Even when all Hosea’s trust lay shattered under the fleeing feet of his adulterous wife, God called him to go and “show his love to his wife again, though she was loved by another” (3:1). It was God’s amazing grace at work in Hosea, that enabled him to reach out again and receive her in love. If you have ever had your trust shattered, you know the depth of love needed to reach out and rebuild a relationship, yet again. This sort of love is nothing short of amazing. Why? Because it loves despite the hurt, and rejection. It loves despite the costly risk of reopening wounds, and future disappointment. This love gives despite humiliation. That’s why it is so amazing.

What Hosea did for a woman named Gomer around 715 BC, God has done right throughout history. He loved when his people were unlovable. Even when God’s people embraced false gods, God loved them and called them to return. Time and time again our heavenly Father reached out to his people. Yes He did become angry with them for their stubbornness of heart. But God keeps covenant forever. His compassion never fails. It was His compassion and love for us that led to the consummate display of His amazing grace. He gave all that he could. He gave his one and only Son Jesus.

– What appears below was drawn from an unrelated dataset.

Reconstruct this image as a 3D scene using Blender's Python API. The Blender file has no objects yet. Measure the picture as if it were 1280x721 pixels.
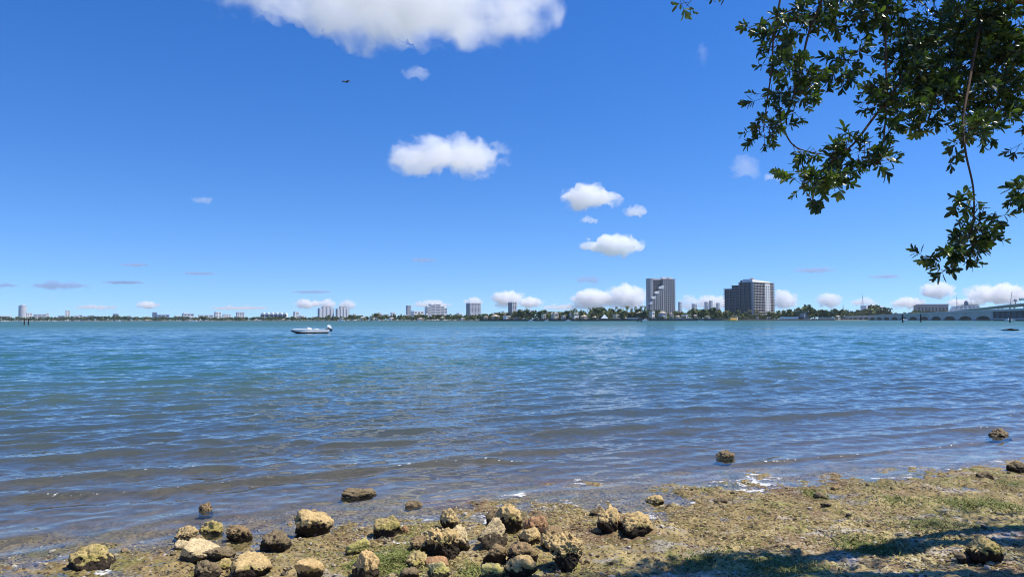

The Christ child in a manger in the sleepy town of Bethlehem is God’s greatest declaration of love to this world. So great was His love for us, that He gave the greatest gift for the greatest need; His one and only Son for our rebellion and sin (John 3:16).

As Jesus Christ lay sleeping on that Silent and Holy Night, it was as though God was saying to the world, to us, “I love you. I want you too to know my forgiveness, cleansing, healing and restoration. I am giving my Son, to save you, to restore you into fellowship with me so that finally you will long to be my people, and I will be your God.” The depth of this love, the extent of it, the sheer volume is too great for us to comprehend. For He loved us, not when we were lovely, beautiful, spotless and pure. He loved us when we were rebels and enemies.
For if, when we were God’s enemies, we were reconciled to him through the death of his Son, how much more, having been reconciled, shall we be saved through his life!
(Romans 5:10)

Our name was Gomer. We were the ones who had run away. We were the ones who had shattered God’s trust under our wayward feet. And yet, He loved us. He loved us with His amazing grace. And Christ’s birth still silently reminds us of the unending love that God has for this world, for you, for me.

Hosea loved Gomer to show us how much God loves us. Jesus suffered the humiliation of his incarnation, rejection and finally death on a cross to not only secure our salvation, but to show us just how much God loves us.

All the Lord God calls us to do is receive this gift, Jesus Christ, as our Saviour, Lord and King, and then live humbly, completely and wholly for Him.

Phillip Yancey said at the end of his book, “What’s so amazing about Grace”, “The world thirsts for grace. When grace descends, the world falls silent before it.”

This Christmas, let us too, fall silent, in reverence at our Lord’s amazing Grace. For whatever the new millenium brings only one thing is sure, as John Newton said, “Tis grace that brought me safe thus far and grace will lead me home.”